Emanuela Orsini, Digital Content Specialist, UpLink

How can we teach 1 million kids to innovate themselves out of poverty?

Africa Teen Geeks has the answer. The South-African non-profit organisation is teaching kids in Africa to code, giving disadvantaged youth across the continent access to technology and computer science lessons. The organisation’s mission is to close the digital divide in South African schools by providing young people with STEM (Science, Technology, Engineering and Mathematics) education and broader life skills. Lindiwe Matlali, founder of Africa Teen Geeks, originally ran the organisation in her spare time to help teens with similar backgrounds to her own.

“So when you bring these kids, most of them have never touched a computer before and you see the excitement of just sitting in front of a computer and some of them not even knowing how to turn it on.

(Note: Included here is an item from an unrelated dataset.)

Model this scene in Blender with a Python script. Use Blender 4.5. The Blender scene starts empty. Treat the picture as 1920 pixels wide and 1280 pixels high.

And then after the first day they’ve written their first code, they can see their spirits jumping,” explains Matlali. “And we just see the passion in their eyes and how their world has just opened up. And that is what I love the most, because, from that moment on, you’ve created a spark and a new world that these kids were never exposed to.”

Today, the organisation is one of the largest computer science non-profits in Africa. The skills the kids learn through coding can teach them many other life skills, says Matlali.

“They learn critical thinking. They learn how to solve problems,” she says.

“Your first code is not going to work. The second one may not work. The third one, I mean, sometimes even your hundredth one, you know, depending on what you are doing. So teaching them how to persevere and how to have a positive relationship with failure.”

By offering the combination of STEM and these other essential life skills, Africa Teen Geeks’ aim is to raise students’ aspirations and ambitions, as well as create a new generation of entrepreneurs. In 2019, nearly 60% of Africa’s population was under the age of 25. However, a big portion of this youth comes from disadvantaged communities and faces many challenges, from lack of access to education, to lack of mentors or coaching.

That’s why UpLink is partnering with Africa Teen Geeks to leverage African youth to become the continent’s greatest asset for accelerating growth through innovation. UpLink and Africa Teen Geeks will create a programme to equip students with STEM, innovation and other relevant skills to inspire them to develop creative ideas that can submit to UpLink Innovation Challenges. By amplifying the work of Africa Teen Geeks, UpLink hopes to build a movement of teen innovators and raise awareness of sustainability issues around the globe.

“We are hoping obviously to expand it to every country that doesn’t have it, the curriculum. And that’s also part of the work that we will be doing with UpLink to try and reach children from all over the world, not just African kids only, but children from all over the world who come from disadvantaged communities,” says Matlali.